The shown connector 4 is a standard clamp connector well suited for
making up connection between flanged pipe ends. The clamp connector
4 is activated by a screw mechanism 4b which can be operated from
above by an ROV. Further it is to be noted that near the corners of
the connector housing 4a, locating apertures 4c are arranged. The
locating apertures 4c assist during the aligning procedure when the
connector 4 is to be mating with the inboard hub 11 on the
production manifold 10.
[0029] The production flow base structural assembly 2 also supports
levelling tools. Such levelling tools include two screw jacks 7
which are spaced apart some distance. The screw jacks 7 can be
operated independently from above by an ROV. The screw of the screw
jacks 7 acts against the levelling frame 12 on the manifold
structure 10. Operation of the screw jacks 7 enables tilting
adjustments of the entire production flow base 1.
[0030] As previously indicated, the production flow base 1 includes
guiding means. One kind of guiding means is in the form of a
tubular 8' terminating in a funnel 8 facing downwardly. Such funnel
8 is intended to mate with a complementary projection (not shown)
provided on the manifold structure 10 for properly location.
[0031] Another kind of guiding means are the illustrated guide
rails 9. The production flow base 1 is provided with such guide
rails 9 which are designed for later landing of jumper connectors
(not shown) during later connection of a jumper (not shown) to the
respective outboard hubs 6. The base frame 2a also includes
projecting stop bars 2b to constitute abutments for the jumper
connectors.
[0032] Still another guiding means are guide pins 13 and guide
apertures or guide cylinders 4c. As described, the production flow
base 1 includes such guide apertures 4c, which are arranged within
the connector housing 4a. The guide pins 13 are arranged on a
fixation plate 14 for the inboard hub 11. The fixation plate 14 is
in turn secured to the production manifold 10. The guide pins 13
are dedicated for mating in a guiding way within the guide
cylinders 4c in the connector housing 4a.
[0033] Before such mating can take place, the production flow base
1 needs to be levelled relative to the production manifold 10,
actually relative to the supporting arrangement in the form of the
levelling frame 12. Such levelling, together with the guiding
means, brings alignment between the connector 4 and the manifold
inboard hub 11 during installation thereof.
[0034] Thus it is to be understood that the production flow base
according to the invention makes possible future branched
connection onto a production manifold. This provides for the
connection of at least two production jumpers extending from
respective subsea Xmas trees onto the production manifold. In order
to obtain this, the production flow base is arranged as a retrofit
module connectable to a single inboard hub prearranged on the
manifold. Further, the production flow base includes a frame
structure, piping, at least one connector and guiding means. The
frame structure is prepared and arranged for landing on a
supporting arrangement projecting from a production manifold
framework. In turn, the piping forms a branch terminating in a
connector and at least two outboard hubs.

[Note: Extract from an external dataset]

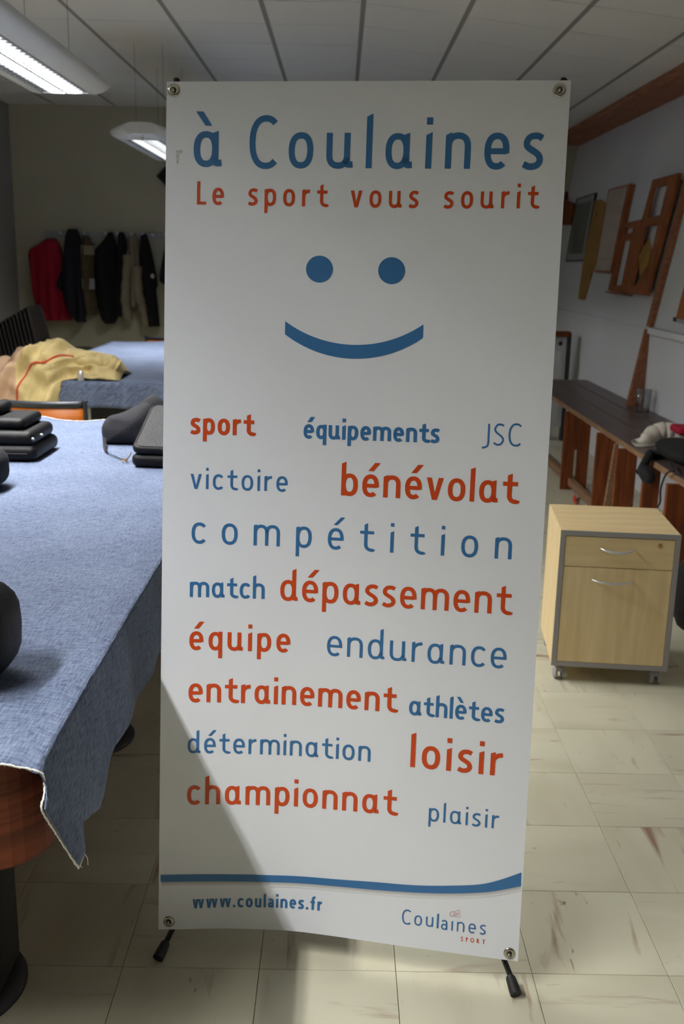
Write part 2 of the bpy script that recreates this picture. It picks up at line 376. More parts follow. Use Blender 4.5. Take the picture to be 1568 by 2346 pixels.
def uv_at(px, py):
    """place on the sheet (0..1, 0..1) that is measured at a pixel of the photograph"""
    u, v_ = (px-370)/880, 1-(py-187)/1960
    for _ in range(8):
        a, b_ = project(S(u, v_)); a1, b1 = project(S(u+1e-4, v_)); a2, b2 = project(S(u, v_+1e-4))
        J = ((a1-a)/1e-4, (a2-a)/1e-4, (b1-b_)/1e-4, (b2-b_)/1e-4); D = J[0]*J[3]-J[1]*J[2]
        dx, dy = px-a, py-b_
        u += (J[3]*dx-J[1]*dy)/D; v_ += (-J[2]*dx+J[0]*dy)/D
    return u, v_
stand = thing('banner_stand', 'tall white printed banner on a black X-shaped stand in the foreground', 'banner', (0, 1.95, 0))
mb = MB(); NU, NV = 80, 100
G = [[S(j/NU, i/NV) for j in range(NU+1)] for i in range(NV+1)]
mb.slab(G, -BN*.0007)
banner = mb.build('banner', M['vinyl'], stand)

# ---- stroke lettering
def stroke(pts, w, closed=False):
    pts = [V((p[0], p[1])) for p in pts]; n = len(pts); Lf, Rt = [], []
    for i in range(n):
        if closed: a, c = pts[i-1], pts[(i+1) % n]
        else: a, c = pts[max(i-1, 0)], pts[min(i+1, n-1)]
        t = (c-a).normalized(); nn = V((-t.y, t.x))
        Lf.append(pts[i]+nn*w/2); Rt.append(pts[i]-nn*w/2)
    out = []
    for i in range(n if closed else n-1):
        j = (i+1) % n; out.append([Rt[i], Rt[j], Lf[j], Lf[i]])
    return out
def se(cx, cy, rx, ry, a0, a1, n=2.35, N=28):
    out = []
    for k in range(N+1):
        a = math.radians(lerp(a0, a1, k/N)); c, s_ = math.cos(a), math.sin(a)
        out.append((cx+rx*math.copysign(abs(c)**(2/n), c), cy+ry*math.copysign(abs(s_)**(2/n), s_)))
    return out
def rect(x0, x1, y0, y1, sl=0): return [V((x0, y0)), V((x1, y0)), V((x1, y1)), V((x0, y1-sl))]
def glyph(ch, w, style=''):
    h = w/2; P = []; W = .72; A = 1.55; sl = min(.09, w*.5)
    def bowl(x0, x1, y0, y1, a0=0, a1=360, n=2.35):
        cl = (a1-a0) >= 360; pts = se((x0+x1)/2, (y0+y1)/2, (x1-x0)/2-h, (y1-y0)/2-h, a0, a1, n)
        P.extend(stroke(pts[:-1] if cl else pts, w, cl))
    def tail(x):
        P.extend(stroke(catmull([(x-h, .30, 0), (x-h, .14, 0), (x-h+.05, .01+h, 0), (x+.085, .02+h, 0)], 5), w))
    if ch in 'é':
        W, P0 = glyph('e', w); P += P0; P.append([V((.24, 1.17)), V((.24+1.2*w, 1.17)), V((.76, 1.55)), V((.76-1.2*w, 1.55))])
    elif ch in 'èà':
        W, P0 = glyph('e' if ch == 'è' else 'a', w); P += P0; P.append([V((.52-w, 1.15)), V((.52, 1.15)), V((.08+w, 1.55)), V((.06, 1.55))])
    elif ch == 'o': W = .74; bowl(0, W, -.02, 1.02)
    elif ch == 'c':
        W = .66; P.extend(stroke(se(.37, .5, .37-h, .52-h, 42, 318), w))
    elif ch == 'e':
        W = .72; P.extend(stroke(se(.36, .5, .36-h, .52-h, -6, 312), w)); P.append(rect(h, W-h*.9, .5-w*.46, .5+w*.44))
    elif ch == 'a' and style != 'two':
        W = .79; bowl(0, .71, -.02, 1.0); P.append(rect(.71-w, .71, .2, 1.01, sl*.7)); tail(.71)
    elif ch == 'a':
        W = .62; pts = [(.07, .86)]+se(.31, .66, .31-h, .36-h, 115, 0)+[(.62-h, 0)]
        P.extend(stroke(pts, w)); P.extend(stroke(se(.31, .30, .31-h, .32-h, 0, 360)[:-1], w, True))
    elif ch == 'd':
        W = .79; bowl(0, .71, -.02, 1.0); P.append(rect(.71-w, .71, .2, A, sl)); tail(.71)
    elif ch == 'q': W = .71; bowl(0, .71, -.02, 1.0); P.append(rect(.71-w, .71, -.44, 1.02, 0))
    elif ch == 'b': bowl(0, .72, -.02, 1.02); P.append(rect(0, w, .0, A, sl))
    elif ch == 'p': bowl(0, .72, -.02, 1.02); P.append(rect(0, w, -.44, 1.02, sl*.7))
    elif ch in 'nh':
        P.append(rect(0, w, 0, A if ch == 'h' else 1.03, sl)); P.extend(stroke([(h, .55)]+se(.37, .60, .37-h, .42-h, 170, 0)+[(.74-h, 0)], w)); W = .74
    elif ch == 'm':
        W = 1.22; P.append(rect(0, w, 0, 1.03, sl*.7)); c = .5*W
        for xa, xb in ((h, c), (c, W-h)):
            P.extend(stroke([(xa, .55)]+se((xa+xb)/2, .60, (xb-xa)/2, .42-h, 168, 0)+[(xb, 0)], w))
    elif ch == 'r':
        W = .49; P.append(rect(0, w, 0, 1.03, sl*.7)); P.extend(stroke([(h, .5)]+se(.50, .58, .50-h, .43-h, 168, 92, 2.2, 12), w))
    elif ch == 'u':
        if style == 'two':
            W = .70; P.append(rect(W-w, W, 0, 1)); P.extend(stroke([(h, 1)]+se(.35, .38, .35-h, .40-h, 180, 360), w))
        else:
            W = .79; P.extend(stroke([(h, 1)]+se(.355, .38, .355-h, .40-h, 180, 360), w)); P.append(rect(.71-w, .71, .2, 1.0)); tail(.71)
    elif ch in 'i1':
        W = max(w, .12); P.append(rect(0, w, 0, 1.03, sl))
        if ch == 'i': P.append(rect(0, w, 1.24, 1.24+w*1.1))
    elif ch == 'l': W = w; P.append(rect(0, w, 0, A, sl))
    elif ch == 't':
        W = .63; x = .19; P.append(rect(x, x+w, .35, 1.34, sl)); P.append(rect(0, W, .965-w*.95, .965))
        P.extend(stroke([(x+h, .5)]+se(x+h+.27, .34, .27, .36-h, 180, 285, 2.2, 14)+[(.63, .03+h)], w))
    elif ch == 's' or ch == 'S':
        W = .58; k = 1 if ch == 's' else 1.42; t, b_ = 1.02*k-h, -.02+h; u_ = .96*h if ch == 's' else h
        W = .58 if ch == 's' else .70; q = W/.58
        P.extend(stroke(catmull([(.54*q, (.985*k-h-.03), 0), (.40*q, t, 0), (.20*q, t-.03, 0), (h+.01, .76*k, 0), (.14*q, .61*k, 0), (.42*q, .42*k, 0), (W-h, .25*k, 0), (.40*q, b_+.04, 0), (.20*q, b_, 0), (.025, .10*k+b_*.6, 0)], 6), w))
    elif ch == 'v':
        W = .72; P.append([V((0, 1)), V((.36-w*.55, 0)), V((.36+w*.35, 0)), V((w*1.1, 1))]); P.append([V((.36-w*.35, 0)), V((.36+w*.55, 0)), V((W, 1)), V((W-w*1.1, 1))])
    elif ch == 'w':
        W = 1.2
        for x in (0, .6-w*.1):
            q = .6+w*.1; P.append([V((x, 1)), V((x+q*.5-w*.5, 0)), V((x+q*.5+w*.3, 0)), V((x+w, 1))]); P.append([V((x+q*.5-w*.3, 0)), V((x+q*.5+w*.5, 0)), V((x+q, 1)), V((x+q-w, 1))])
    elif ch == '.': W = w; P.append(rect(0, w, 0, w))
    elif ch == 'f':
        W = .52; P.extend(stroke([(.13+h, 0), (.13+h, 1.1)]+se(.13+h+.22, 1.15, .22, .38-h, 180, 80, 2.2, 10), w)); P.append(rect(0, .46, .97-w*.85, .97))
    elif ch == 'C':
        W = .80; P.extend(stroke(se(.50, .73, .50-h, .77-h, 50, 310, 2.3), w))
    elif ch == 'L': W = .58; P.append(rect(0, w, 0, 1.38)); P.append(rect(0, W, 0, w*.9))
    elif ch == 'J': W = .46; P.extend(stroke(catmull([(W-h, 1.42, 0), (W-h, .7, 0), (W-h, .15, 0), (.30, -.10, 0), (0, -.20, 0)], 8), w))
    elif ch == 'P': W = .7; P.append(rect(.08, .08+w*1.3, 0, 1.42)); P.append(rect(0, .34, 0, .07)); P.append(rect(0, .3, 1.35, 1.42)); P.extend(stroke([(.1, 1.42-h)]+se(.35, 1.06, .33-h, .36-h, 90, -90)+[(.1, .7+h)], w))
    elif ch == 'O': W = 1.1; P.extend(stroke(se(.55, .71, .55-h, .73-h, 0, 360, 2)[:-1], w*1.15, True))
    elif ch == 'R':
        W = .95; _, P0 = glyph('P', w); P += P0; P.append([V((.34, .72)), V((.62, 0)), V((.95, 0)), V((.52, .72))])
    elif ch == 'T': W = .95; P.append(rect(.47-w*.65, .47+w*.65, 0, 1.42)); P.append(rect(0, W, 1.33, 1.42)); P.append(rect(.3, .65, 0, .07)); P.append(rect(0, .07, 1.12, 1.42)); P.append(rect(W-.07, W, 1.12, 1.42))
    return W, P
SU, SV = .80, 1.80
def lay(polys, mname, name, off=.0007):
    """polys in metres on the sheet -> mesh following the sheet"""
    mb_ = MB()
    for p in polys: mb_.add([S(q[0]/SU, q[1]/SV, off) for q in p], [tuple(range(len(p)))])
    o = mb_.build(name, M[mname], banner); return o
def word(txt, xl, yl, xr, yr, xh, wt, mname, style='', curve=0):
    (u0, v0), (u1, v1) = uv_at(xl, yl), uv_at(xr, yr)
    ut, vt = uv_at((xl+xr)/2, (yl+yr)/2-xh); um, vm = uv_at((xl+xr)/2, (yl+yr)/2)
    s_ = (vt-vm)*SV; x0, x1 = u0*SU, u1*SU; y0, y1 = v0*SV, v1*SV
    gl = [glyph(c, wt, style) for c in txt]; tot = sum(g[0] for g in gl); n = len(gl)
    Wd = (x1-x0)/s_; kx = 1.06 if (yl > 900 and not style and txt != 'SPORT' and txt != 'JSC') else 1; gap = (Wd-tot*kx)/max(1, n-1)
    if gap < .09: kx = (Wd-.09*(n-1))/tot; gap = .09
    if n == 1: kx = Wd/tot
    polys = []; x = 0
    for W_, P in gl:
        for p in P:
            polys.append([(x0+(x+q.x*kx)*s_, y0+(y1-y0)*((x+q.x*kx)/Wd)+q.y*s_+curve*s_*4*((x+.3)/Wd)*(1-(x+.3)/Wd)) for q in p])
        x += W_*kx+gap
    return lay(polys, mname, 'lettering')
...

[0035] The production flow base supporting arrangement 11 will
ensure that the additional jumper loads are taken effectively by
the production manifold foundation structure 10. For flexibility of
installing the production flow base 1 on any hub, based on field
requirements, its supporting arrangement is provided at all the
four branch corner locations on the production manifold 10.

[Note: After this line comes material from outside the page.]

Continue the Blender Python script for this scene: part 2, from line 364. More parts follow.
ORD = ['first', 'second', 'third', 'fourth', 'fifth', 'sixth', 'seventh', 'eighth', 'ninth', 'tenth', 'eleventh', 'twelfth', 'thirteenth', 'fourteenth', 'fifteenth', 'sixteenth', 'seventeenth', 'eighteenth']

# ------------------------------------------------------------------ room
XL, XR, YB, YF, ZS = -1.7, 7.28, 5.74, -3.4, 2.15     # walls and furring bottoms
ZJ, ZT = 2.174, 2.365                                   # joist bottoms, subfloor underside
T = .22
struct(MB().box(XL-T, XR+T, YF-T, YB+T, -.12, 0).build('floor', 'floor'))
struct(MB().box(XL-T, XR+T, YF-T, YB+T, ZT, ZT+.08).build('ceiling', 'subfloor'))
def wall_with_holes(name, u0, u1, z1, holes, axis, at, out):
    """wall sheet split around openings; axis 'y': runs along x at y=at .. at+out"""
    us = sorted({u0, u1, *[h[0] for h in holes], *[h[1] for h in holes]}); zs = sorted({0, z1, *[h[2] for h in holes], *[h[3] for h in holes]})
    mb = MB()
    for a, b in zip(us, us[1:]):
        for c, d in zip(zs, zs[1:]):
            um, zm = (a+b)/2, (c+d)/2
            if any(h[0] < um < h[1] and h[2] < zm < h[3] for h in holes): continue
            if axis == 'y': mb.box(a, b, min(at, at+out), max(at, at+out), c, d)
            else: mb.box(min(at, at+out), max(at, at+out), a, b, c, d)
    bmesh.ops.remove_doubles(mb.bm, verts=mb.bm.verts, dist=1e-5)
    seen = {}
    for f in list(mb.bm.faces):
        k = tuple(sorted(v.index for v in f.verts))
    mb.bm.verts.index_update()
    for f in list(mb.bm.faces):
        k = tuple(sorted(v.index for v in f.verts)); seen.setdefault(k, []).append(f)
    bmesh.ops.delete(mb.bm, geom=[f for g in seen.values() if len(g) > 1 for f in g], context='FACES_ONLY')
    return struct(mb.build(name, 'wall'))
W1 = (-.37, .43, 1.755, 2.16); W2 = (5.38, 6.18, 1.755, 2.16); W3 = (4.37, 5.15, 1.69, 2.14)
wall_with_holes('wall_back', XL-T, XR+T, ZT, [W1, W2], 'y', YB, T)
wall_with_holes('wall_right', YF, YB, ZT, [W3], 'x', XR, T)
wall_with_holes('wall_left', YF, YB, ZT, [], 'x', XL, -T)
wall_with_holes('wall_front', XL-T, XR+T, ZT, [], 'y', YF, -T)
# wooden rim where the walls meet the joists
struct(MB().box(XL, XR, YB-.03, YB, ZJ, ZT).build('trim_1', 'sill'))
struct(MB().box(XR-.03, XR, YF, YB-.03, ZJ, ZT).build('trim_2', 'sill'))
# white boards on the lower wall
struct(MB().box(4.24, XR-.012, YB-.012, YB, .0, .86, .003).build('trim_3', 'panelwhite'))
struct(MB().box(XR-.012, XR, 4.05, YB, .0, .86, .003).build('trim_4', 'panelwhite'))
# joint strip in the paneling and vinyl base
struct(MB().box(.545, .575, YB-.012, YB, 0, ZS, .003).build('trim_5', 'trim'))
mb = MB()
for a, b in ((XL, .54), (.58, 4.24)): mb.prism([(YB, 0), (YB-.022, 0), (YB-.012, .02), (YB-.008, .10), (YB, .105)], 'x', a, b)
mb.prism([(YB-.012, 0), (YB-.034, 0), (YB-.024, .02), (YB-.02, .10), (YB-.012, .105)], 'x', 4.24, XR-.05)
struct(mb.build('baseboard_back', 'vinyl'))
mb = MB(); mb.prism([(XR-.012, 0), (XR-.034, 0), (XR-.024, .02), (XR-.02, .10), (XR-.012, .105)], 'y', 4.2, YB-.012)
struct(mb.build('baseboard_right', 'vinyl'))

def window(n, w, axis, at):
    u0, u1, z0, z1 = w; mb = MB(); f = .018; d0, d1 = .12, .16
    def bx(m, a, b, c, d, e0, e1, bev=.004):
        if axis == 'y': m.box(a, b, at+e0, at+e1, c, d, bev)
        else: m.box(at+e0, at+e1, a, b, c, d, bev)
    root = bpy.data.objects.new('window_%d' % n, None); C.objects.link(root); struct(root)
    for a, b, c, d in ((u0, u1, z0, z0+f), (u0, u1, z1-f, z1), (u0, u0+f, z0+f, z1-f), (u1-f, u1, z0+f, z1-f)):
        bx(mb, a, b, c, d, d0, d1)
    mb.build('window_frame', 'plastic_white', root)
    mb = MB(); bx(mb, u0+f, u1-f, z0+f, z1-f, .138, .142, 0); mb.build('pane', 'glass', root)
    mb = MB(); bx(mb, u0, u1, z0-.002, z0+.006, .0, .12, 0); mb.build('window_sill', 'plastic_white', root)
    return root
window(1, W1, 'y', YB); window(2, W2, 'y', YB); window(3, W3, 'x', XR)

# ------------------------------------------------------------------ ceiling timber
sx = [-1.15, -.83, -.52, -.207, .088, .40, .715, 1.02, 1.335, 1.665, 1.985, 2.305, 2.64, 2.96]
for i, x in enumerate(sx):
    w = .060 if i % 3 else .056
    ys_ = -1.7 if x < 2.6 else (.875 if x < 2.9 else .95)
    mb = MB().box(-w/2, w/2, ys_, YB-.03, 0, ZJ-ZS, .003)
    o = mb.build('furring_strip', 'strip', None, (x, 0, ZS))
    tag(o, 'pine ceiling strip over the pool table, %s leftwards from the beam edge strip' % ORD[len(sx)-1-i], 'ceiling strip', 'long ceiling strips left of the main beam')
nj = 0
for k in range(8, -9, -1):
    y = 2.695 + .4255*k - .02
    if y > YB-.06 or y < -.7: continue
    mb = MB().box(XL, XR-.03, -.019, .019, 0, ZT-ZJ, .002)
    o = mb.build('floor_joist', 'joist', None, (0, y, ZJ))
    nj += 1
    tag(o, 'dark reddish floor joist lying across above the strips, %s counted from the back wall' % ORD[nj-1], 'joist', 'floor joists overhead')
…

[0036] Provision is made in production manifold foundation for
resisting vertical loads and other forces from maximum two numbers
of flow bases. Foundation design loads considers that the
production flow base will be installed at later stage of project,
if required, after all the four branches starts production. In this
scenario, jumper at any locations can be replaced with the
production flow base for connecting two jumpers.
[0037] Scope of work for this operation includes the following for
one of production manifold and levelling system.
[0038] Arrangement provided on production manifold levelling frame
for receiving and supporting production flow bases at all the four
branch locations.
[0039] Manufacturing of dummy production flow base required for FAT
testing.
[0040] Necessary additional FAT testing during different
fabrication stages to ensure smooth working of system.
[0041] Production flow base with tie-in equipment will be supplied
separately as required.
[0042] The concept has assumed that, in case of the production flow
base, both the connections are engaged with flow line jumper. In
the case only one jumper is connected, then high pressure end cap
is required on second connection hub.
* * * * *